I seem to recall that some threads have actually been moved out of the pit for excessive niceness. I can’t provide a cite, but I am pretty sure it has happened.
You know, flame forums, asbestos rooms, and similar conventions are very ancient (in Internet History terms). Lots of BBS’s have had them, although few of them are worth reading, and even fewer have any actual exchange of anything other than gratuitous insults. Here at the SDMB the BBQ Pit serves us very well. It is a sort of pressure valve, the part of the device that keeps the rest of the system from exploding, and provides a bit of vulgar humor at the same time.

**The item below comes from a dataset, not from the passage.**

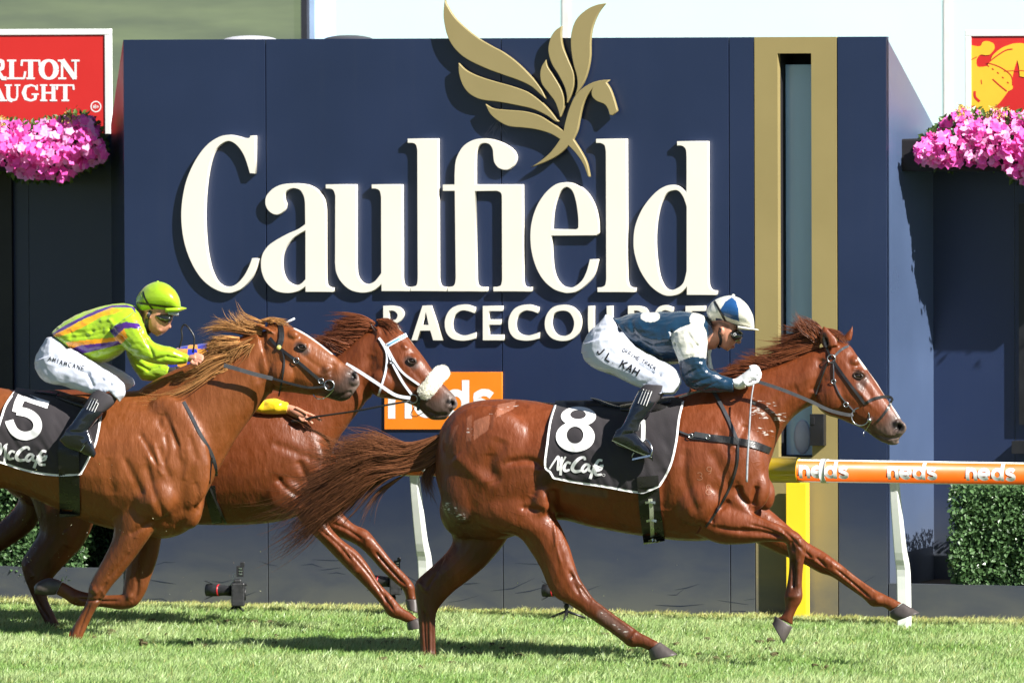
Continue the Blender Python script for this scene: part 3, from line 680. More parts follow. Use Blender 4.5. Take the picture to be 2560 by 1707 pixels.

You don’t have to be rude, vulgar, or even confrontational to use the Pit, though. You can be snide, arrogant, or condescending, instead! Or all three! And for the very few who have the verbal skills, you can be vulgar, rude, confrontational, snide, arrogant, and condescending all at the same time! That requires having actual rhetorical significance hidden somewhere in your rant, though, and should be considered high art.
Tris
“As I know more of mankind, I expect less of them, and am ready now to call a man a good man, upon easier terms than I was formerly.” ~ Samuel Johnson, 1783 ~
If you are worried about being an inexperienced pitter, you can practice at home with cherries or olives. For that matter, if you think the words in your reply box won’t add anything to the discussion, you don’t have to post anything.
Think how much better this board would be if, before clicking the submit button, every poster read over the random characters in the reply box and asked themselves the simple question, “Would anybody, anywhere in the world, REALLY want to read what I just wrote?”
If you look over those words and realize that there is no possible way they could bring a scintilla of happiness to any sentient being anywhere in the universe, then perhaps you should hit the “Back” button instead of “Submit Reply”.